Traversing a tree of pairs in left to right order isn't particularly difficult, as car and cdr let you get to both sides, and cons can put things back together. The tricky part in a problem like this is that to "replace" elements in the right hand side of a tree, you need to know how many of the available inputs you used when processing the left hand side of the tree. So, here's a procedure reshape that takes a template (a tree with the shape that you want) and a list of elements to use in the new tree. It returns as multiple values the new tree and any remaining elements from the list. This means that in the recursive calls for a pair, you can easily obtain both the new left and right subtrees, along with the remaining elements.
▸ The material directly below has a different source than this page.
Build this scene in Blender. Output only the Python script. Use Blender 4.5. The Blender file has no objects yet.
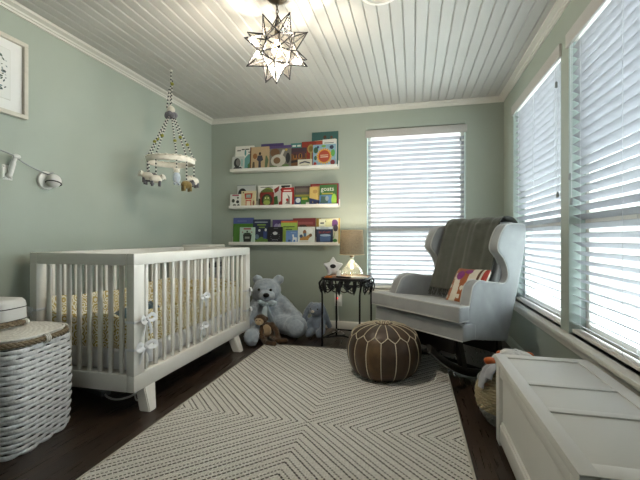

(define (reshape template list)
  ;; Creates a tree shaped like TEMPLATE, but with 
  ;; elements taken from LIST.  Returns two values: 
  ;; the new tree, and a list of any remaining
  ;; elements from LIST.
  (if (not (pair? template))
      (values (first list) (rest list))
      (let-values (((left list) (reshape (car template) list)))
        (let-values (((right list) (reshape (cdr template) list)))
          (values (cons left right) list)))))

(reshape '((a . b) . (c . d)) '(e f g h))
;=> ((e . f) g . h)
;=> ()

(reshape '((a . b) . (c . d)) '(e f g h i j k))
;=> ((e . f) g . h)
;=> (i j k)          ; leftovers

I'll assume that you want to create a new s-expression with the same shape of the s-expression given as the first parameter, but with the elements of the list from the second parameter.

If that's right, here's one possible solution using a list to save the point where we are in the replacement list and Racket's begin0 to keep the list updated (if that's not available in you interpreter use a let, as suggested by Chris and Joshua in the comments):

(define (transform sexp lst)
  (let loop ((sexp sexp))     ; the s-expression list to be traversed
    (cond ((null? sexp) '())  ; if it's empty, we're finished
          ((not (pair? sexp)) ; if it's an atom
           (begin0            ; then (alternatively: use a `let`)
             (car lst)        ; return first element in replacements list
             (set! lst (cdr lst)))) ; and update replacements to next element
          (else                         ; otherwise advance recursion
           (cons (loop (car sexp))      ; over both the `car` part of input
                 (loop (cdr sexp))))))) ; and the `cdr` part

For example:

(transform '((a . b) . (c . d)) '(e f g h))
=> '((e . f) g . h)

(transform '((a . b) (c d (x y) . z) . t) '(e f g h i j k m))
=> '((e . f) (g h (i j) . k) . m)

The solution is similar to my previous answer:

(define (transform sxp lst)
  (let loop ((sxp sxp))
    (cond ((null? sxp) sxp)
          ((pair? sxp) (cons (loop (car sxp)) (loop (cdr sxp))))
          (else (begin0 (car lst) (set! lst (cdr lst)))))))

then

> (transform '((a . b) . (c . d)) '(e f g h))
'((e . f) g . h)